McFarlane and Capullo's Batman and Spawn

Sometimes the unlikeliest of pairings make the most sense. Such is the case with regards to Spawn/Batman, a one-shot published by DC and Image in 1994. Frank Miller (The Dark Knight Returns, 300) scripted the story, while Spawn creator Todd McFarlane illustrated the work. The narrative takes place outside of both companies’ main continuities. However, Spawn/Batman is considered a part of the continuity in which The Dark Knight Returns occupies. It’s worth noting that this would not be the last time the two characters featured in the same comic. A second one-shot, Batman-Spawn: War Devil, launched the same year. Unfortunately, it does represent their final meeting, which is likely to remain the case.

Recently, McFarlane revealed that he and artist Greg Capullo (Batman) had plans to develop a Batman and Spawn narrative, but the project was scrapped.

Batman and Spawn’s first union in Spawn/Batman sends the Dark Knight to New York. While there on a case regarding high-end technology, he runs into Spawn and the two instantly butt heads. After conflict that comes to blows being thrown, the two begin to understand they are after the same target. Reluctant, but driven by a determination to solve their mutual case, the two team-up.

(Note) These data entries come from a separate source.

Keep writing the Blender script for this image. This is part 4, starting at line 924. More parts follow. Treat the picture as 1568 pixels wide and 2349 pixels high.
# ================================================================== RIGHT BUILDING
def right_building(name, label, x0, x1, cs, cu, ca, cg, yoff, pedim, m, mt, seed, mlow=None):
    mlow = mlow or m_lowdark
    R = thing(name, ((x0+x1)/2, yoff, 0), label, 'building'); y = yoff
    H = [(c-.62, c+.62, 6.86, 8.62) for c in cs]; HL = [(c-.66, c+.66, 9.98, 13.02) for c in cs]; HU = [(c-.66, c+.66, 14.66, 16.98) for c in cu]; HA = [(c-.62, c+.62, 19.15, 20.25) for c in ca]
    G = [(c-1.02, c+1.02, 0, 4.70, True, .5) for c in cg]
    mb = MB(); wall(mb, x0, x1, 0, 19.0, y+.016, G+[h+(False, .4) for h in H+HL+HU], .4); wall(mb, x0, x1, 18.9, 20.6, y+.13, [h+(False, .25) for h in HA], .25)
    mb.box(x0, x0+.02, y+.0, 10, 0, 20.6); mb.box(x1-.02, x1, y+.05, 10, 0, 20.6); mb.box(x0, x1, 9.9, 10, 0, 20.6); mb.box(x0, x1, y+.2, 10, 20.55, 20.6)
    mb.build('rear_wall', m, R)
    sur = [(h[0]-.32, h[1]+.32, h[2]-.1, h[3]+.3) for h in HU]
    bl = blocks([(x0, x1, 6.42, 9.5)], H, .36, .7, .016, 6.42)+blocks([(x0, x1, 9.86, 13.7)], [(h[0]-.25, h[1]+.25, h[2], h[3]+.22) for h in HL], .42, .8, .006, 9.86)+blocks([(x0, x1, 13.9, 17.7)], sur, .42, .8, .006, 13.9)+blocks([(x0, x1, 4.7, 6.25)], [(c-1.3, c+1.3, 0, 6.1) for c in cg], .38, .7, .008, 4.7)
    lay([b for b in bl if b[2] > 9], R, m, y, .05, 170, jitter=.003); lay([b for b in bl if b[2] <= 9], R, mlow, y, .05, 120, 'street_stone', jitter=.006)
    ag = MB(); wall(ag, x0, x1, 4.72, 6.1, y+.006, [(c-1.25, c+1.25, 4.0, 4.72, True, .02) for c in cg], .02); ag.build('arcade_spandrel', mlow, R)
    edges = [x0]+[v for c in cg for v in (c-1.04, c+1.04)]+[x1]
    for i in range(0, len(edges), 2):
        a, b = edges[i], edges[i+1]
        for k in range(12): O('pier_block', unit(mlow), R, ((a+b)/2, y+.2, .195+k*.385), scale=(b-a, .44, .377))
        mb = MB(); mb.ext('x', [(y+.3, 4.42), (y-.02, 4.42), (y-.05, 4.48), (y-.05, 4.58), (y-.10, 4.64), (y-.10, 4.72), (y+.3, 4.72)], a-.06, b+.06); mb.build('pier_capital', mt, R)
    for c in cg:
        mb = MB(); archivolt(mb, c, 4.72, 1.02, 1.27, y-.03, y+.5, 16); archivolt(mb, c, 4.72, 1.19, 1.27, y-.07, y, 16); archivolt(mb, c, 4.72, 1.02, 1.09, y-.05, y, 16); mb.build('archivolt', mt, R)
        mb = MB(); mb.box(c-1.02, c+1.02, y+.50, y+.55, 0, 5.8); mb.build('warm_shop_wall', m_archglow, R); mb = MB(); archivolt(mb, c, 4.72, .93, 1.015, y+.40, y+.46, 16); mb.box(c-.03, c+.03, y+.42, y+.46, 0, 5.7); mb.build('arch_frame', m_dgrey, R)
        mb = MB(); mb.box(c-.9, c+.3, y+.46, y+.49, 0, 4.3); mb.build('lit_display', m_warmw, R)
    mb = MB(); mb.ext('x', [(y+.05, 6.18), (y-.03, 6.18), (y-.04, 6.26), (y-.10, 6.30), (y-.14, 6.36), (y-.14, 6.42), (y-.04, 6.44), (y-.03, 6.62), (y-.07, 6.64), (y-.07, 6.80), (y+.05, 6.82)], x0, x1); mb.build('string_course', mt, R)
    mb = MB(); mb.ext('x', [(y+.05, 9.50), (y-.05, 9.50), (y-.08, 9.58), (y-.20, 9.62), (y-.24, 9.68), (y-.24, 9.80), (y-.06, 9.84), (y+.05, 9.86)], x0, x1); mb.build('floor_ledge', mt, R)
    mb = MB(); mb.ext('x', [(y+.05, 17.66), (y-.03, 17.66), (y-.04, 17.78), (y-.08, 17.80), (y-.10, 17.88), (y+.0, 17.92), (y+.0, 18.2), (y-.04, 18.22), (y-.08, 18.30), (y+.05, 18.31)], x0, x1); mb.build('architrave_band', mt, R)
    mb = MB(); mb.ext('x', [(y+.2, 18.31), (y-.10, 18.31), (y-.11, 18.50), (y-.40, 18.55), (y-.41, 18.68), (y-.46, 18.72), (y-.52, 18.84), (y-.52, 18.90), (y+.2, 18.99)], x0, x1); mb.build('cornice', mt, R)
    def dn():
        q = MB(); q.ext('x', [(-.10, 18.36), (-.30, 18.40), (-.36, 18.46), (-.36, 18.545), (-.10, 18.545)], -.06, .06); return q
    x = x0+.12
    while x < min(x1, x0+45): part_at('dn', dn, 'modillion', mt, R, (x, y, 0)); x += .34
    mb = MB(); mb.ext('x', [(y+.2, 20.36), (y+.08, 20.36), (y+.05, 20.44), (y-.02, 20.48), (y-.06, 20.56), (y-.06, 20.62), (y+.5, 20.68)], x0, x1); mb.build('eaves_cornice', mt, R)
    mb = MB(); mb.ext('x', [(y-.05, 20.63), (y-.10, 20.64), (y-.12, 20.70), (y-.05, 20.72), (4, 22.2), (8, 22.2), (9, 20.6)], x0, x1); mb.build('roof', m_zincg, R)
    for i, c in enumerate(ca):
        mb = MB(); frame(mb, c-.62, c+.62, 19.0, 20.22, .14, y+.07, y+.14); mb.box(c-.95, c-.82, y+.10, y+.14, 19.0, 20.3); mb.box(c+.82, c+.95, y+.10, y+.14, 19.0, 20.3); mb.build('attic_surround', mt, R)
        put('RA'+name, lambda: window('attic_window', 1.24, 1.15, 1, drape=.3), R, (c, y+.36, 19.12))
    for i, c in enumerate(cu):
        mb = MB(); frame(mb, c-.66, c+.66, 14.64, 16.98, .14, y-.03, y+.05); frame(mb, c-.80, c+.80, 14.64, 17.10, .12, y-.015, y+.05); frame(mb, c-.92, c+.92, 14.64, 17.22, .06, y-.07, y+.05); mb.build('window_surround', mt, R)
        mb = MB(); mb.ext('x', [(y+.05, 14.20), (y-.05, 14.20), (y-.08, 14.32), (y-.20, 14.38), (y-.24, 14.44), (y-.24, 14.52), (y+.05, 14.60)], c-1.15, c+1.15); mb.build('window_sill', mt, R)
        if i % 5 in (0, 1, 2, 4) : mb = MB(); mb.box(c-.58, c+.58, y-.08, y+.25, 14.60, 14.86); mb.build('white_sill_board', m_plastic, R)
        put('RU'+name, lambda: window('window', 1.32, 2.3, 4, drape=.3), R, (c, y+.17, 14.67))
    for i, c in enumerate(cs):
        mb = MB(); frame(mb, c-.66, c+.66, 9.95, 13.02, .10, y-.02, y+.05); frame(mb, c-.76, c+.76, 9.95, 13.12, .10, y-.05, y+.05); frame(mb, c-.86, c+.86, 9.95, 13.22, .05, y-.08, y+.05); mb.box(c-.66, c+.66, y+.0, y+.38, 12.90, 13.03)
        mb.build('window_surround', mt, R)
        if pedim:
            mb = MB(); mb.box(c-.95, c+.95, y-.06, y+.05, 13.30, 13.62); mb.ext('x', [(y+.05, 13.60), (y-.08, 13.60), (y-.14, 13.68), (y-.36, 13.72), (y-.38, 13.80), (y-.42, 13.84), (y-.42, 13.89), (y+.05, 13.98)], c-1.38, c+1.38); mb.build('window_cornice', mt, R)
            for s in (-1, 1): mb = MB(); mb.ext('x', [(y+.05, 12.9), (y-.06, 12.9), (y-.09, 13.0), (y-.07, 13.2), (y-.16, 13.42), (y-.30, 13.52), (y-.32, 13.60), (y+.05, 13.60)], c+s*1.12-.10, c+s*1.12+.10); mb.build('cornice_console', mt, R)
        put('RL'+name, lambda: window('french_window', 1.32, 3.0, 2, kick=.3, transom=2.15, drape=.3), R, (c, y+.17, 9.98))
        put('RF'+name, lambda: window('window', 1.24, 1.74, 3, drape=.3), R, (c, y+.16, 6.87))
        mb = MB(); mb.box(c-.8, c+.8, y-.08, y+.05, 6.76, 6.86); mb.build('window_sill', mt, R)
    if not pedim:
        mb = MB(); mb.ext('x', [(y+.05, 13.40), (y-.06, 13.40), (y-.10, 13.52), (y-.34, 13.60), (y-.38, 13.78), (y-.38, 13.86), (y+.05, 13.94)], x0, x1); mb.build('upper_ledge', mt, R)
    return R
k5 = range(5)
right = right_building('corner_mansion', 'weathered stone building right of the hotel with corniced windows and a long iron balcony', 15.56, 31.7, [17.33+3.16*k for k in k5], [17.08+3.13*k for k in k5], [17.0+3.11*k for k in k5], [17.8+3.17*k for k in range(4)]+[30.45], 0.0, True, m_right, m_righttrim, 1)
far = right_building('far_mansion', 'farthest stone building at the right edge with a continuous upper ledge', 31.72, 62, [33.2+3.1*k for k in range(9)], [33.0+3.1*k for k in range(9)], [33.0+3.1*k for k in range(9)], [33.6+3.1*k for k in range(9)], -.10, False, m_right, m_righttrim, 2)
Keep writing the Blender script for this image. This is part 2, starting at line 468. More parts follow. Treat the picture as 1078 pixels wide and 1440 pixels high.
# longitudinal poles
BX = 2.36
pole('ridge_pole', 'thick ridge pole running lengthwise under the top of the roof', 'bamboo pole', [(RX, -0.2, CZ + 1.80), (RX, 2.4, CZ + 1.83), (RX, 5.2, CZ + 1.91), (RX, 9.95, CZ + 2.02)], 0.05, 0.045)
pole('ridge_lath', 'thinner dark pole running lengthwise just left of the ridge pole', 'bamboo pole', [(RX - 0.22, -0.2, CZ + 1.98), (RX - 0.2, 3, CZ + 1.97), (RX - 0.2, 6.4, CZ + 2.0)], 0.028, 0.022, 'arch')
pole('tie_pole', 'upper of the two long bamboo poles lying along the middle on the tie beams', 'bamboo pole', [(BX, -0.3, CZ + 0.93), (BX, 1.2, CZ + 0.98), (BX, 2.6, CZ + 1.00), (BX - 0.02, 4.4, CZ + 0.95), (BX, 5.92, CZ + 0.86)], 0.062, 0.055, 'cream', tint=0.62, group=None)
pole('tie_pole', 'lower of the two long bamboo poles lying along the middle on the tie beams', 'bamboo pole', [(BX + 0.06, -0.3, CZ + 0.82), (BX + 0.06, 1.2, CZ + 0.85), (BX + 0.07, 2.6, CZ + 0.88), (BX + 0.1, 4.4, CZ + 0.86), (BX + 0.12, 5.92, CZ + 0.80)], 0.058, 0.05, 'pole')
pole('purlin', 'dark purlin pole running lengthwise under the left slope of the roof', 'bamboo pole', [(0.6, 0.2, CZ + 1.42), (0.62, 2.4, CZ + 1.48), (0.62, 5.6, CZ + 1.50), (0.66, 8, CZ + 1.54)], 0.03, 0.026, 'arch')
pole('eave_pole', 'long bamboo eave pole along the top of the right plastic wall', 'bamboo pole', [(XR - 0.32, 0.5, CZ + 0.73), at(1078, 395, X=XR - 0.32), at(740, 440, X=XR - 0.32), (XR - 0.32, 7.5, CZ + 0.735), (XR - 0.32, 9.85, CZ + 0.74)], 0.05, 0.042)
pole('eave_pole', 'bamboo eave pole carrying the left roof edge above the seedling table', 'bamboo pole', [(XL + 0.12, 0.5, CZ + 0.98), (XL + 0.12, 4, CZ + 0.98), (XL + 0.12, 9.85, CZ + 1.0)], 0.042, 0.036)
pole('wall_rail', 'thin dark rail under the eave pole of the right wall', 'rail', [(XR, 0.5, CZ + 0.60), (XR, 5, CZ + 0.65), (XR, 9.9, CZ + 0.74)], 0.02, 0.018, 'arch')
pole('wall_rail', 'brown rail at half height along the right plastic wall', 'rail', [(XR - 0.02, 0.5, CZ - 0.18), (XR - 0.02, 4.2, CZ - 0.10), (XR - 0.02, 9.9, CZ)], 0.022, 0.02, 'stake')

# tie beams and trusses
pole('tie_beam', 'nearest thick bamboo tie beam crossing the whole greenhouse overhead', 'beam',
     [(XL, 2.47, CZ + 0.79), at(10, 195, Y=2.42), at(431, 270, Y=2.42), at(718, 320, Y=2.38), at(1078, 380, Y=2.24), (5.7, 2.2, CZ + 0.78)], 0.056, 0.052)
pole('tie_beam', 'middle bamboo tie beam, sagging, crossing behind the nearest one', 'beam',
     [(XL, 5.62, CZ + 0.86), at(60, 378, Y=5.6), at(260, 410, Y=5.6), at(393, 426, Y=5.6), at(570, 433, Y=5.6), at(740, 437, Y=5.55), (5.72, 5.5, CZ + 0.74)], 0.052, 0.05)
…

Avengers/JLA Superman cover

Prior to The Uncanny X-Men and the New Teen Titans’ hitting shelves in 1982, DC and Marvel were in talks to publish a team-up comic featuring the Justice League of America and Avengers. The long and arduous process, which already had a creative team attached, collapsed, as a dispute between the big two derailed the project’s progress. Consequently, a sequel to the Uncanny X-Men and New Teen Titans pairing was disrupted as well. Two decades passed before DC and Marvel finally reached an agreement that would allow the JLA and Avengers to meet. In 2003, JLA/Avengers launched and the series lasted until spring of 2004.

Kurt Busiek (Conan, The Avengers) wrote the title, with George Pérez (Wonder Woman, Infinity Gauntlet) providing artwork. The catalyst for the union is Krona, a Green Lantern villain and Oan who travels the multiverse in search of the answers to life and creation. Krona’s arrival in Marvel’s universe puts him face-to-face with the Grandmaster, who challenges him. The JLA will participate on the side of the Grandmaster; the Avengers are to represent Krona. Should Krona’s team win, the Grandmaster promises to deliver the Oan the answers he seeks. Technically, no one loses as both universes are spared and Krona achieves the wisdom he sought.


Superman and the Masters of the Universe

The summer of 1982 spawned crossover between Mattel’s Masters of the Universe action figures and DC. Under the DC Comics Presents banner, Superman typically teamed with other characters. The first of such ventures, published in 1978, united the Man of Steel with The Flash. Superman and the Masters of the Universe amounts to the 47th of several dozen similar crossovers. Paul Kupperberg (Superman, The Brave and the Bold) wrote the project, entitled “From Eternia with Death,” with art from famous Superman artist, Curt Swan.

Superman’s cross-dimensional travels land him on the planet Eternia.

Skeletor believes Castle Grayskull holds the secrets to taking over all of Eternia. Thus, he and Beast attempt to siege and overtake the castle. He-Man and the Masters of the Universe, then, require the assistance of Superman. Only a few select Masters of the Universe are present for the happenings of “From Eternia with Death,” including Teela, Man-at-Arms, and, of course, He-Man. The characters come together once more in the miniseries, DC Universe vs. Masters of the Universe. Instead of fighting on the same side, though, the heroes clash in the 2013 release. Writer Kyle Giffen and artist Dexter Soy helmed the limited run, which lasted six issues.